Esta última frase va dirigido a todos aquellos a los que se les cayó la baba con un título como Babylon y les pareció el summum del cine mientras que, por el simple hecho de que esta película esté firmada con el nombre de un director con rasgos megalomaníacos, se apresuran a la crítica fácil de tres o cuatro palabras. Ambas películas son excesivas, narrativamente muy imperfectas, sólo que el gusto estético de Coppola es bastante superior aún cuando se emplea a medias. También habría que estudiar con cierto detenimiento la dirección que toman las interpretaciones que habitan en esta obra que acabará echando el cierre a la filmografía del gran director. Sí, gran director.

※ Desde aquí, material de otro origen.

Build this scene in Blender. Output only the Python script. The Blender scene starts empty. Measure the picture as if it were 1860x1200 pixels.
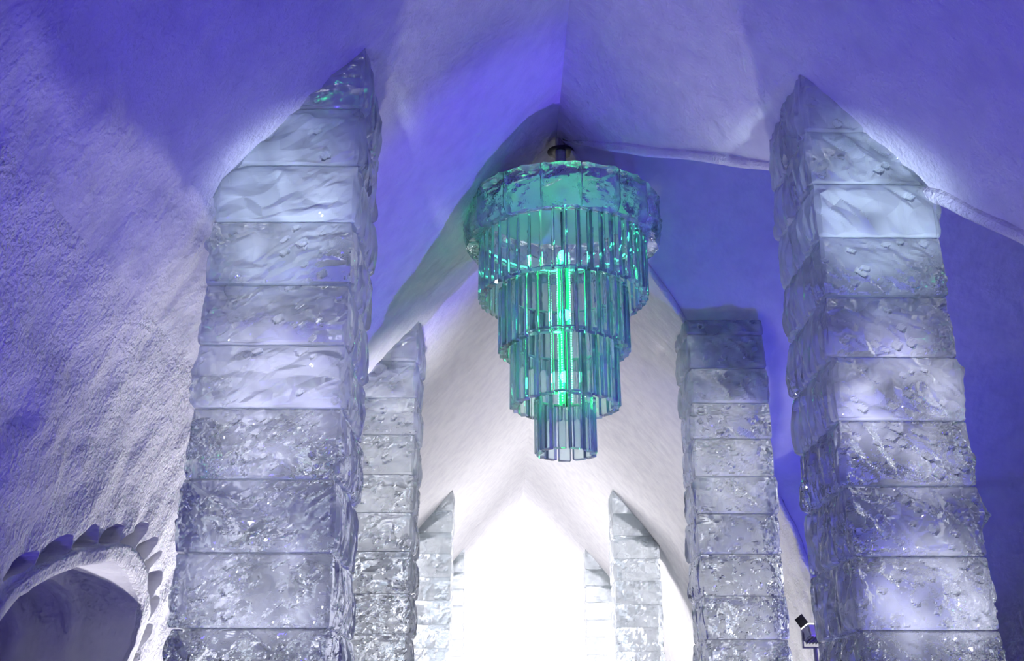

A Adam Driver, por ejemplo, se le ve incómodo. No está a gusto con su papel. En el fondo, puede ser consecuencia del encargo de dar vida a un héroe que, en el fondo, es bastante pusilánime y que no se impone a las circunstancias de un modo efectista. Giancarlo Espósito es ese personaje que, al principio, parece inflexible e implacable y, de repente, aparece en la casa de su enemigo para una visita meramente social. Jon Voight es una especie de histrión de la tercera edad que resulta algo increíble porque representa al poder financiero y, bajo una capa de disipada entrega al ocio más extremo, guarda buenas intenciones. Lo de Shia LaBeouf es bastante innombrable. Él es el que se ocupa de otorgar exceso en el apartado interpretativo, al estilo de una especie de Calígula moderno que, al mismo tiempo, es el centro de la crítica a los populismos fáciles que pueblan las políticas de hoy en día. Nathalie Emmanuel es la única que parece más centrada, sin un gesto de más e instalada confortablemente en ese papel mediador y portador de ternura. Aubrey Plaza es lo contrario, llevada por la envidia y la insidia, se pasa de rosca sobradamente. Es curioso que Coppola, un director de probada eficacia en la dirección de actores, se halle tan poco acertado en esta ocasión.

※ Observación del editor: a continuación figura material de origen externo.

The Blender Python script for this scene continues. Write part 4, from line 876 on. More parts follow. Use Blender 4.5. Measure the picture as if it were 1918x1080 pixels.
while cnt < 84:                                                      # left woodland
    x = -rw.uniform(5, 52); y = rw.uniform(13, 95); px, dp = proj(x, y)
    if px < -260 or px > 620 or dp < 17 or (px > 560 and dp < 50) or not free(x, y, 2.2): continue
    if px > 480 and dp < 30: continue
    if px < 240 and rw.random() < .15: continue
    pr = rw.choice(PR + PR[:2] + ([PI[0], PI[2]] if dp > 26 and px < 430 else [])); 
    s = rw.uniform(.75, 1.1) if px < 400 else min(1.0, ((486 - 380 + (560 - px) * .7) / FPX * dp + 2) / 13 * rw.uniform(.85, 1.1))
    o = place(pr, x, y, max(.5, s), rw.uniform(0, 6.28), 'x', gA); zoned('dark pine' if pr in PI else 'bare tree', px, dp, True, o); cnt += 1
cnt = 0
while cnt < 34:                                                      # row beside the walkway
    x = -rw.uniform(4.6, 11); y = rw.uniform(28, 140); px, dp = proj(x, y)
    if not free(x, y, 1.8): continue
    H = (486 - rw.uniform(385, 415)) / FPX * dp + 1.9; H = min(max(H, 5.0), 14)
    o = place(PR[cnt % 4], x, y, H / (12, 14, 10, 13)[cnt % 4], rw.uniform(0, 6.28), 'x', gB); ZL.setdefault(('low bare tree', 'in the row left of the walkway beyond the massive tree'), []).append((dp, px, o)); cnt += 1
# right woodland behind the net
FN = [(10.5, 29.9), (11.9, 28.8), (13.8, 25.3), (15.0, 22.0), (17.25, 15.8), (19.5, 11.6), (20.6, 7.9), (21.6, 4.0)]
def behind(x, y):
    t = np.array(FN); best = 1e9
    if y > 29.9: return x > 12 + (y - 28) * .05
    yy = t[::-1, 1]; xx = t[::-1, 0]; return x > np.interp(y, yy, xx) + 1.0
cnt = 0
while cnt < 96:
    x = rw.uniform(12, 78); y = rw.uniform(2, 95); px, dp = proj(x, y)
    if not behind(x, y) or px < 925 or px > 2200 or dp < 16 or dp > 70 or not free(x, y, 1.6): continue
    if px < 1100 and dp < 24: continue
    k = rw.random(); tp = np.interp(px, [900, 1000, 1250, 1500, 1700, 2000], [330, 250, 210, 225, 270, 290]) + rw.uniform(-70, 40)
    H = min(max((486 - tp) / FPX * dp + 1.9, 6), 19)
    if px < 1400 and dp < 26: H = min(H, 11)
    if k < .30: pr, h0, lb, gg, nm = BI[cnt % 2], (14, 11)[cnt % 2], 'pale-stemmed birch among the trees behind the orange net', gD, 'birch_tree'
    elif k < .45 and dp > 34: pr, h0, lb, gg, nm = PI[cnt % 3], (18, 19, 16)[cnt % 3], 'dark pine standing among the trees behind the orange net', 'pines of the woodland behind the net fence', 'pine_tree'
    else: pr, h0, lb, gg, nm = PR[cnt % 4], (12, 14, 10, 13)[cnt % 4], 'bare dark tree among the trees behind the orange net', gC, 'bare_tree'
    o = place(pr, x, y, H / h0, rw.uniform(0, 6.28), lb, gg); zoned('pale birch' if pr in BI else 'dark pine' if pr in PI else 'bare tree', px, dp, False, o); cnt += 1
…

El lado metafórico de la película tampoco funciona con un engrase actualizado. Nueva York se convierte en la Nueva Roma y los personajes se comportan como si fueran senadores, patricios, esclavos y desequilibrados de la Antigua Roma a los que Coppola caracteriza con un corte de pelo propio de la Vía Apia y viste a todos con capa, como si llevaran la túnica que tan elegantemente llevaban en el centro de las calles del imperio. La advertencia queda clara, con una decadencia copiada, con su circo, con subasta de vestales, con la negación propia de un desarrollo que puede beneficiar a la plebe. Coppola advierte que la muerte del hombre será por un exceso de civilización, creando una sociedad entregada al ocio que, por descontado, irá degenerando hasta la depravación más abyecta en su sentido moral. A pesar de ello, la película destila un cierto optimismo en el que se pueden apreciar citas continuas (que algunos pueden asociar al exceso de pedantería) a Shakespeare, George Bernard Shaw o Ralph Waldo Emerson. El resultado de todo ello es una película muy desequilibrada en el que, de alguna manera, se desea que Coppola cuente algo más, que profundice, que deje bien atados los extremos para que la fábula que pretende plantear sea redonda, pero no lo consigue. Ahora bien, su visión estética detrás de la cámara es absolutamente sobresaliente, con momentos tan impresionantes que hay que dejar la boca bien cerrada para no quedar en ridículo en plena sala. El resto, lo pone el espectador y la mayoría no es capaz de grabar en mármol lo que el director quiere transmitir. Puede que no lo transmita bien del todo porque es evidente que ha preferido dotar de mayor importancia a la parte más visual de la película. Y eso… ¿saben por qué es? Porque es un cineasta de pies a cabeza.